The head researcher concludes, “Yes, our research shows that just one minute of future thinking is enough to promote prosocial behavior. . . . If we think about the future more often, we will become more likely to help each other.” Such thinking may help settle conflicts between friends, family members, and colleagues.

The big idea: will sci-fi end up destroying the world?

“Skewed interpretations of classic works are feeding the dark visions of tech moguls, from Musk to Thiel”

I’ve written before that I’ve recently come to appreciate science fiction as a means of expressing alternate ways of being, ways that break away from what societies generally portray as acceptable. However, in this piece writer Sam Freedman points out that many tech creators and advocates—such as Elon Musk and Mark Zuckerberg—as well as major players in “rightwing American politics” have subverted the messages of classic science fiction writers such as Philip K. Dick, Neal Stephenson, and William Gibson. 

“The real issue is that sci-fi hasn’t just infused the tech moguls’ commercial ideas but also their warped understanding of society and politics.”

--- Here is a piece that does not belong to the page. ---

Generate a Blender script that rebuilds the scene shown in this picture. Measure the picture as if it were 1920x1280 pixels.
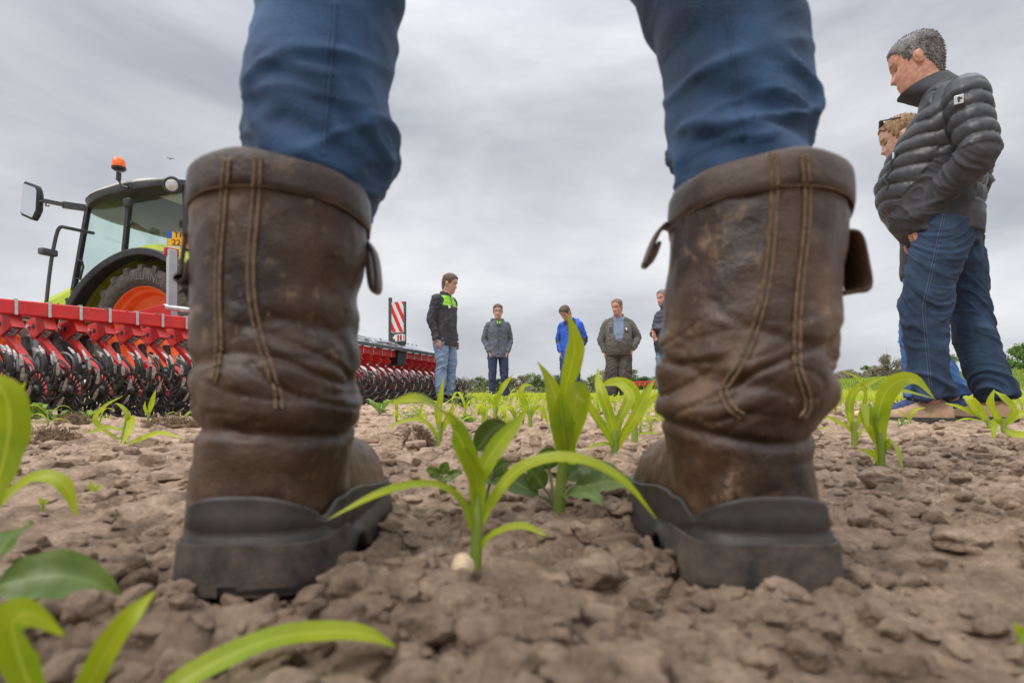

Five Novels About Coming of Age When You’re Old Enough to Know Better

I used to think of the coming-of-age story as a predominantly teenaged genre: first loves, failed friendships, big mistakes, the mean girls and bad boys of high school hallways and college campuses. But in recent years, many of the best new novels are about finding yourself and a trajectory that feels right in your twenties, or even thirties, with much mess along the way.

Emily Everett suggests some novels that deal with questions about “what it means to come-of-age in your tricky, tender twenties, to push through the instabilities of class, money, grief, and loss, to try to find a right place for yourself in the world.”